In Example 2, the document also contains two sections. The first section is a cover page that has no page numbering. The second section — all the remaining pages — uses page numbering. Also, see how the second page in the document is numbered as page 1? Again, that’s because the page numbering applies only to section 2.

In Example 3, there are three sections in the document. The first and third sections sport the same formatting; the second section was created so that page 6 could be presented in landscape orientation.

When your document demands a change in page formatting, you use Word’s section commands to make it happen.

  • A section is basically a chunk of your document where page formatting can be different from, or unique to, the rest of your document.

  • Text and paragraph formatting, as well as any styles you may create, don’t give a hoot about sections. Sections affect only page formatting.

How to create a section

Most often, a new section begins on a new page. It’s called a section break, and it’s similar in appearance to a page break. The difference is that the new section can sport its own formatting.

To create a new section in your document, heed these steps:

  1. Position the toothpick cursor where you want the new section to start.

    Click the mouse where you need to begin a new section, similar to creating a new page break.

  2. Click the Page Layout tab on the Ribbon.

  3. Click the Breaks button.

    The Breaks button is found in the Page Setup group. Upon clicking that button, you see a menu with seven items. The last four items are various section breaks.

  4. Choose Next Page from the Breaks button menu.

    A page break is inserted into your document; a new section has started.

After the section is created, you can then modify the page layout and format of each section in your document.

How to use sections

To apply a specific page format to one section only, use the dialog box associated with the format, such as the Page Setup dialog box. In the dialog box, look for the Apply To drop-down list. To apply the format to the current section, choose This Section. That way, the format controls only the pages in the current section.

Follow these general steps:

  1. Set the page number for the first section.

    If the first section isn’t to have page numbering, don’t set a thing.

  2. Create a new section at the page where you want the numbering style to change.

    You need to make a Next Page type of section break.

  3. In the new section, use the Page Number Format dialog box to set the new page numbering style: Choose the Start At option to start new numbering in the current section.

    1. Click OK.

The second section starts page numbering at the number and in the style you specified in Step 3.

To change page orientation in the middle of a document, obey these general steps:

  1. Move the toothpick cursor to the page where you desire the new orientation.

  2. Create a Next Page section break.

  3. Choose the new orientation from the Orientation button on the Page Layout tab.

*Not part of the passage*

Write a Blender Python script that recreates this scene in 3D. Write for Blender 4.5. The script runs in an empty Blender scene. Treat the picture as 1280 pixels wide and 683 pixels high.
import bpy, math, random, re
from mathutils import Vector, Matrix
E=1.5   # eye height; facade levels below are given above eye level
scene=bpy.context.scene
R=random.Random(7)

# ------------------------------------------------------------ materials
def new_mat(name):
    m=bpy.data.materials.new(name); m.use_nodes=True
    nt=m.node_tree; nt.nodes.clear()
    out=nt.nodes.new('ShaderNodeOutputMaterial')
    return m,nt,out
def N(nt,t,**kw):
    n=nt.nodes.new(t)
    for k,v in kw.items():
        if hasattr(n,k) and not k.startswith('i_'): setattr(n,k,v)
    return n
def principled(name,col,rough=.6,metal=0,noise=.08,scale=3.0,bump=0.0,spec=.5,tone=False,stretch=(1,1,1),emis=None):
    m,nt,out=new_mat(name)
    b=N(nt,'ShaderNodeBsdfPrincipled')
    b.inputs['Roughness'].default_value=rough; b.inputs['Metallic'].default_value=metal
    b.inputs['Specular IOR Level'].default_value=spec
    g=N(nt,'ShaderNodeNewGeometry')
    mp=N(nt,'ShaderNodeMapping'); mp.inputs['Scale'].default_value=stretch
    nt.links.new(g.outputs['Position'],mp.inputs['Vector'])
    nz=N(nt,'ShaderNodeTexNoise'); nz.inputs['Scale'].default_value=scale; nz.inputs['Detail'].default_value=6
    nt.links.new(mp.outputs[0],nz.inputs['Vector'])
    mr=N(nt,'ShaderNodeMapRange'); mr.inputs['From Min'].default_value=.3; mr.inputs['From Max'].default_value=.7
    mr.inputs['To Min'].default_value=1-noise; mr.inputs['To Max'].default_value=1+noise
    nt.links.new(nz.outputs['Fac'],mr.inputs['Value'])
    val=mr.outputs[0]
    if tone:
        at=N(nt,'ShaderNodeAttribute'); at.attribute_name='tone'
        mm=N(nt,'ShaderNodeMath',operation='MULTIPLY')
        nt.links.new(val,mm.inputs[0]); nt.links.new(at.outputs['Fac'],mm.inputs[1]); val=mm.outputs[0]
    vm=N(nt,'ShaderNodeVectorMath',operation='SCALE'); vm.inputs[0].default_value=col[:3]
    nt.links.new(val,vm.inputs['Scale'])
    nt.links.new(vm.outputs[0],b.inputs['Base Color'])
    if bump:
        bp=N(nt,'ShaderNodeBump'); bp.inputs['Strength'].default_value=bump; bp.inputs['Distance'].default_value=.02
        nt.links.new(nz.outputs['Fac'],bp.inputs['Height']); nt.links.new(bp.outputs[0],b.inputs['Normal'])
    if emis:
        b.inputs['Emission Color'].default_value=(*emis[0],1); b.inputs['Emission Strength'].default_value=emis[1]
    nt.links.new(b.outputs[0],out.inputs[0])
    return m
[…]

    The document at this point has two sections: The initial section uses one orientation, and then the last page has a different orientation. To set the rest of the document back to the original orientation, continue with Step 4:

  4. Create another Next Page section break.

    The document now has three sections.

  5. On the new (last) page of the document, restore the original orientation.

In the end, you have a document with three sections and two orientations.

How to delete a section break

A section break is just like a character in your document. To delete the break, you can use the Backspace or Delete keys. For example: Position the insertion pointer just before the section break and then press the Delete key.

When you have trouble finding the section breaks, switch to Draft view: Click the Views tab and choose Draft from the Views group. You can also summon the Section indicator on the status bar. In that case, position the toothpick cursor at the top of the page and then press the Backspace key.

Deleting a section removes any formatting, including headers and footers, that was unique to the section. If you accidentally delete a section break, you lose any special formatting that you applied to the section. In this case, press the Undo shortcut, Ctrl+Z, before you do anything else.